Here is another site of equal js/css complexity, just without the email form on the page that is trying to evoke php/dynamic form data.

I think this site proves it is perfectly okay to build a site that doesn’t need clearnet data:

Maybe it is no bad thing though? There are a lot of tools, libraries and technologies which have blossomed around it after all. Maybe just fixing capabilities to a useful/secure subset is all that is needed?

You are probably right. I suppose I was thinking about the extra effort both the client and server have to go to to manage the multiple connections, but perhaps it would be lost in the noise - even with multiplexing, we still need to manage the data streams after all.

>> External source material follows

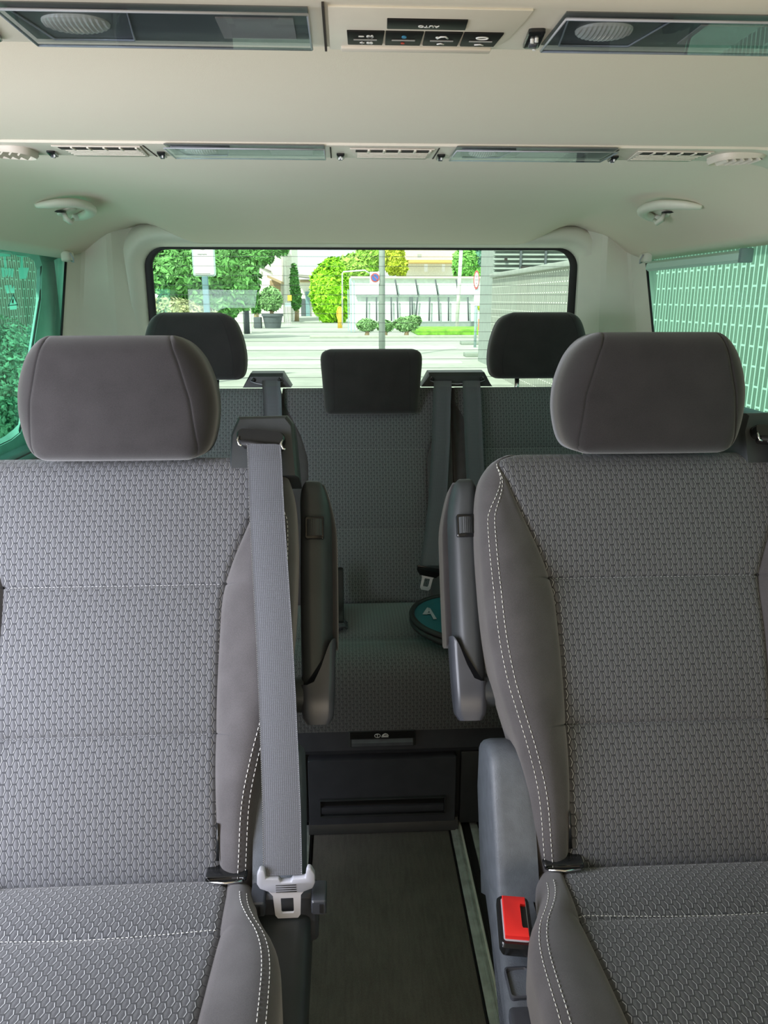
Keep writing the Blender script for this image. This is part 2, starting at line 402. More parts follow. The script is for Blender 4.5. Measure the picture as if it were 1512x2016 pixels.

I’m not disputing the viability of building safe only sites.
I’m simply pointing out that currently most people seem to assume interop, and for a great many things it would actually be a very convenient thing to have. CDN’s exists for a reason and whilst one might dream of a SAFEer future where common libraries are linked via secure hashes and served from rapid nodes close to each one of us.

That future might be a bit down the road :slight_smile:

I’m very much looking forward to when additional features start coming online but as for now we do have a useful thing, but for most of us, only as a content delivery and storage solution.

Since the Launcher can freely multiplex requests towards the network the only potential benefit would be between the browser and launcher.
And in that scenario I¨m not even sure multiplexing would be a definite win over just having a horde of concurrent connections.

Sipmly put when it comes to latency and performance work it’s probably much better to invest in the Launcher -> Network bits over the Browser -> Launcher bits, due to Browser + Launcher both being local, they essentially just pass bits of memory to each other, that’s bazillions of potential requests per second.